Archikulture Digest
The Penelopiad

The Penelopiad

Valencia State College

In experimental theater, it’s so rare for the experiment to succeed. But I’m happy to report that this immersive exploration of Margrett Attwood’s take on Odysseus’s wife Penelope (Gardner and Meyer) gives us a sad yet heartfelt story as we wander about the Valencia Campus. Ms. Meyer acts as our guide and exposition dispensers; she relates how she’s a daughter of a human and a Nyad, and thus carries some of the Olympian Gods in here blood. Down on the ground Ms. Meyer and troupe of versatile women act out the foot race that brought the couple together, their early life and Odysseus’s call to join the Trojan War. While Odysseus fights his pointless war, Penelope keeps the house running. When people guess Odysseus must be dead she defends herself from eager suitors who don’t think much of her looks but love the pots of gold left by her husband. As her son Telemachus (Logan Creasman) comes of age he wants to fight the parasitic house guest. But he’s too weak to defeat them all and only Penelope’s subterfuge keeps them safe. Eventually the elderly Odysseus returns, kills the visitors, and gives us happy ending.

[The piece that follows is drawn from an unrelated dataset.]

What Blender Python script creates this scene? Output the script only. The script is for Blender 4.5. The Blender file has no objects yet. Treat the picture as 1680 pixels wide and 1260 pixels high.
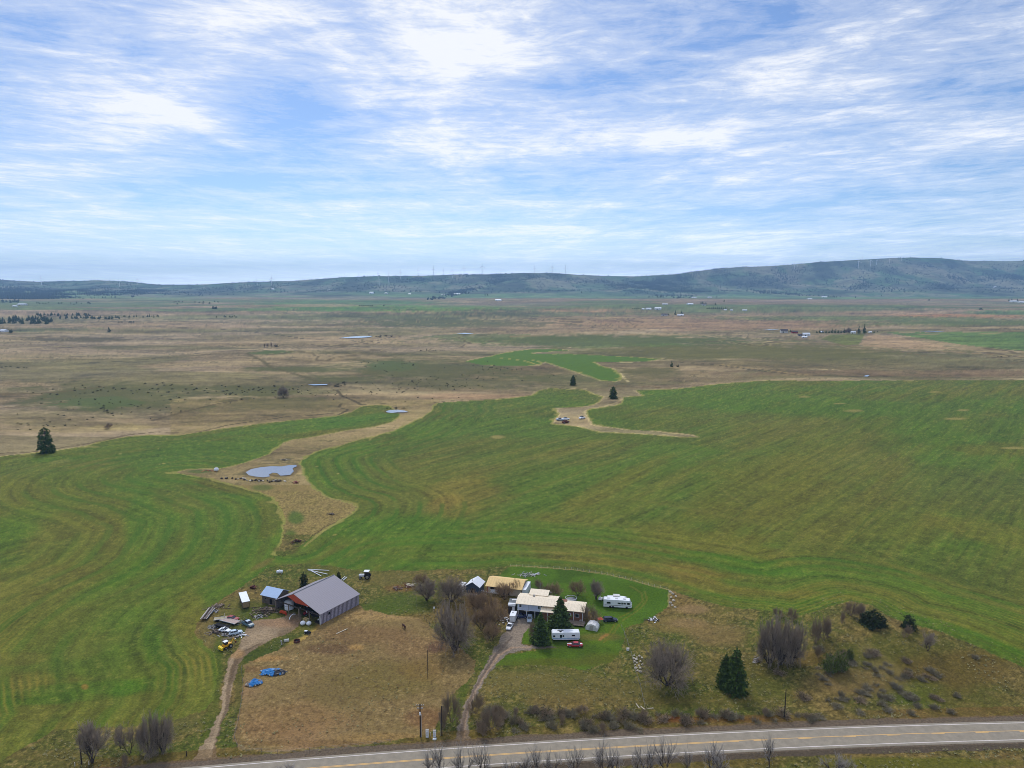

The show is set throughout the Valencia campus; it features a network of covered walkways allowing students to stay dry between central Florida rain storms. The older Penelope guides us, the younger on interreacts with the cast as they shift form nymphs to soldiers and minor gods. The action is stylized and stripped out the essentials, leaving the words to do the heavy lifting. The pressure put on by the suitors feels real, as does Telemachus’ frustration at his diminished situation. When Dyess returns, the killing is stylized but effective, and we cheer for the reunion. I recommend this show, but dress for the weather and be prepared to take the campus tour.